Dessa forma, se a companhia vende certo volume de petróleo ou gasolina e o contrato cai US$ 1 no dia seguinte, a empresa ganha esse US$ 1 multiplicado pelo volume acertado. Caso o preço suba, é preciso realizar um depósito de margem junto à corretora ou banco. Mas como as usinas não produzem nem petróleo nem gasolina, precisam liquidar suas posições antes de o contrato vencer.

Hoje, se o preço do petróleo ou da gasolina recua no mundo, a Petrobras repassa em alguma medida essa queda à gasolina A, que por sua vez é repassada, em alguma medida, à gasolina C das bombas. Mais barata, a gasolina C fica mais competitiva que o etanol, estimulando a cadeia do biocombustível a reduzir os preços. Desde que a Petrobras mudou a política, a gasolina vendida nas refinarias acumulou alta de 26,08%, enquanto a vendida nos postos subiu 20,21 – ante alta de 23,44% do concorrente etanol.

A Usina Alta Mogiana já atua nesses mercados futuros há alguns anos, mas até então eram operações marginais. Com a mudança da política da estatal, a usina desenvolveu um modelo próprio que buscou alinhar o preço interno do etanol aos preços mundiais de gasolina e petróleo.

Até agora, a Alta Mogiana já realizou operações que lhe garantiram margem para mais de 20% do etanol que deve produzir na safra 2018/19 (que começa oficialmente em abril), segundo Luis Gustavo Junqueira Franco, diretor comercial da usina. Na safra atual, a produção foi de 150 milhões de litros. Com as operações, a empresa estima obter mais de R$ 2 pelo litro do etanol, quase 10% acima dos preços atuais.

Segundo César Lauro da Costa, sócio da empresa de assessoria financeira Capitânia, é possível considerar essa operação como um “hedge financeiro”, já que a usina não produz o produto com o qual opera. “Não é especulação porque vai na direção da proteção. A empresa faria isso na proteção que ela necessita”, diz.

Para efeito contábil, porém, a tendência é que eventuais ganhos com a operação ainda sejam encaixados no balanço como receita financeira, e não operacional. “Dentro da norma atual, é até possível argumentar que é hedge, mas não temos visto casos ainda”, diz.

O analista afirma que a usina poderia operar com um volume de petróleo acima do equivalente ao que ela produziria de etanol em uma safra, já que pode “proteger” seus ganhos para mais de uma temporada. João Luiz Mascolo, professor do Insper, lembra que no passado empresas de outros setores foram enquadradas como especuladoras por terem operado com produtos financeiros em volume acima do considerado como hedge.

Essa engenharia financeira ainda é encarada com resistência pela maioria das usinas. Um dos motivos é a necessidade de boa saúde financeira – o que limita esse tipo de operação à parcela saudável, e não muito ampla, do segmento.

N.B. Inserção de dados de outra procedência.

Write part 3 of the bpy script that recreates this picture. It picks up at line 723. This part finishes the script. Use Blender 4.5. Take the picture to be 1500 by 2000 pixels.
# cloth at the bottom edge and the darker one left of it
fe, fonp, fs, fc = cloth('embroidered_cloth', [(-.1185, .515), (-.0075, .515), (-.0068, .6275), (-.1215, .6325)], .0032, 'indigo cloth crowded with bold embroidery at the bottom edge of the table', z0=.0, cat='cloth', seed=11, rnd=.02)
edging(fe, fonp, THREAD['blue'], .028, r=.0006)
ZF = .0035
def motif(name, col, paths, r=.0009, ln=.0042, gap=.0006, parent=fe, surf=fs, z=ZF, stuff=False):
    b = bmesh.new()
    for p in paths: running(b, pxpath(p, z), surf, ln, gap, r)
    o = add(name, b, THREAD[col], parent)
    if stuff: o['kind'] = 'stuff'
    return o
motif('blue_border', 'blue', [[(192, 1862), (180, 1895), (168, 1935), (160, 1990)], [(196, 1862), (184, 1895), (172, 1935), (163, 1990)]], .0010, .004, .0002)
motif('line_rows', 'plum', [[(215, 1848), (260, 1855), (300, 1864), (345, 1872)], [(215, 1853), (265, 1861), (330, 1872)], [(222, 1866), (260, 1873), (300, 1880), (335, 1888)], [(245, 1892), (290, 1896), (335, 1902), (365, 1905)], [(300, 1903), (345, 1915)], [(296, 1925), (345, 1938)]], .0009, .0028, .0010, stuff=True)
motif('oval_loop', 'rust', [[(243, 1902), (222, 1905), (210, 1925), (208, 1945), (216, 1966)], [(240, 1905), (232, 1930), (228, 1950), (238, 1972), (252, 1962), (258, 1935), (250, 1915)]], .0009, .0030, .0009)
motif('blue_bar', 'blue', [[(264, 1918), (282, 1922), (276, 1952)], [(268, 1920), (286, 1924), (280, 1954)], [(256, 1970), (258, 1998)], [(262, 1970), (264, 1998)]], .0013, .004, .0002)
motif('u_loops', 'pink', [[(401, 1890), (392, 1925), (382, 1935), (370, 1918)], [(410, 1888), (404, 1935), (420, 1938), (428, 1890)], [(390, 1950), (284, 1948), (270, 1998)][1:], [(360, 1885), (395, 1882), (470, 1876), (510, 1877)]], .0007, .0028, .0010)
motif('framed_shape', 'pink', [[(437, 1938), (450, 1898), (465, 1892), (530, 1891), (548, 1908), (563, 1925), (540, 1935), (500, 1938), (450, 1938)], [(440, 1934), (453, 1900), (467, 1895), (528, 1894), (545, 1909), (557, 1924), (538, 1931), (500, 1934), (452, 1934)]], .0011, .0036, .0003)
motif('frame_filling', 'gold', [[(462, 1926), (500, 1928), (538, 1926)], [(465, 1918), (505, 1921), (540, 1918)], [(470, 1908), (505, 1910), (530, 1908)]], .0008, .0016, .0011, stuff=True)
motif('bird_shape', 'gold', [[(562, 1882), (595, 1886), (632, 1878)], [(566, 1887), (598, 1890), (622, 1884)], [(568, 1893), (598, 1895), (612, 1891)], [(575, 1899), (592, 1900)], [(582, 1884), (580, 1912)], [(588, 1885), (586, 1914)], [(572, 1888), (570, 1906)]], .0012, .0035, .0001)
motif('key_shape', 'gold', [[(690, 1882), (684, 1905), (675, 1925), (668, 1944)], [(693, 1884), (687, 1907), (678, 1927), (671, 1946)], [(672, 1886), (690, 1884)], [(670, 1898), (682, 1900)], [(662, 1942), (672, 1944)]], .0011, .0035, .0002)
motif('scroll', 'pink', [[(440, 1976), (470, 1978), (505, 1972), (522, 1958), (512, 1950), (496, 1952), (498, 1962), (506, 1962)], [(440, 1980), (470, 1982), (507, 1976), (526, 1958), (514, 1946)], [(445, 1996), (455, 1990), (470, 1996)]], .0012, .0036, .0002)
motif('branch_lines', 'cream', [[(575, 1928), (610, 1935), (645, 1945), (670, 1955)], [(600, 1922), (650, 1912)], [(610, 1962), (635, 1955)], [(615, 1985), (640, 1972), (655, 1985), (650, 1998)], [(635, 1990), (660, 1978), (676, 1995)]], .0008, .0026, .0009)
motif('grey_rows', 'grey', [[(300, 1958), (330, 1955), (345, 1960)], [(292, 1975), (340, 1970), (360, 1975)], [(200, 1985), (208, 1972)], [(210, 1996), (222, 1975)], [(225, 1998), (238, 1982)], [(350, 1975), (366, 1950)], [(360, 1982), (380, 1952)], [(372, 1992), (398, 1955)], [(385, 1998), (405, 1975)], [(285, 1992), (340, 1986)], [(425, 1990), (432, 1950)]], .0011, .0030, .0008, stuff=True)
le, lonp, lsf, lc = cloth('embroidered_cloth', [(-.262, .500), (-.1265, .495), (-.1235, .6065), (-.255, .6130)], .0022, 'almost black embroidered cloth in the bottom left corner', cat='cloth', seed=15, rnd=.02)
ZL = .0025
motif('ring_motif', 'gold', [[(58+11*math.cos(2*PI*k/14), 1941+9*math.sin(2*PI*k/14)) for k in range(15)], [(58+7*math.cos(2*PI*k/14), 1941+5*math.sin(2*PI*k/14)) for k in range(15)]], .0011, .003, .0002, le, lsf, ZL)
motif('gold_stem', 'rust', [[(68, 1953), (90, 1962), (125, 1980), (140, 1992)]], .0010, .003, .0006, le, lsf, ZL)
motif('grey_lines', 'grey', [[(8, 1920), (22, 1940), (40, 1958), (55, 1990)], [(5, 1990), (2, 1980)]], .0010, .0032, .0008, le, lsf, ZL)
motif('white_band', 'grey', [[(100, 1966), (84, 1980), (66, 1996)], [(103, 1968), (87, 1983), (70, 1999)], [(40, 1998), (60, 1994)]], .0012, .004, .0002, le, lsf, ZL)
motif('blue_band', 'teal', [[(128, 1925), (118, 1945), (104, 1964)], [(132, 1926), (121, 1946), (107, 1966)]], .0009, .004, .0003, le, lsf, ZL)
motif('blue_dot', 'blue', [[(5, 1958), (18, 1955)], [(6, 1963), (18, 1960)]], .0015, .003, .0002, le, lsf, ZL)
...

Outro motivo é a falta de transparência da Petrobras quanto à fórmula para calcular o preço da gasolina A. A estatal não divulga com quais contratos futuros utiliza como base, mas, em documentos públicos, a empresa menciona as oscilações dos futuros de petróleo Brent (comercializados na bolsa de Londres) e de gasolina Eurobob (referência para o produto do noroeste da Europa).

A Usina Alta Mogiana tem operado em futuros de Brent, de petróleo WTI (comercializado na bolsa de Nova York), e de gasolina RBOB (comercializado na bolsa de Chicago). “Usamos um ou outro, dependendo do viés do mercado. Mas acreditamos que nosso modelo tem aderência”, afirma Franco.

Também há incerteza sobre em que medida as oscilações da gasolina A chegam à gasolina C, já que há diferenças nas margens dos intermediários. Mas, para Costa, da Capitânia, a correlação é maior que 80%.

Há dúvidas também em relação à permanência desse tipo de política de preços no futuro. A recente mudança na política de preços do gás, por exemplo, gera desconfiança de que a Petrobras poderia fazer o mesmo com sua política para a gasolina.

Ainda assim, Franco diz que tem recebido muitas consultas a respeito de suas operações. Para o sócio da Capitânia, o momento mais alcooleiro da safra “contribui para a tomada de risco”, e a realização de tal “hedge” pode ser mais generalizada já em seis meses.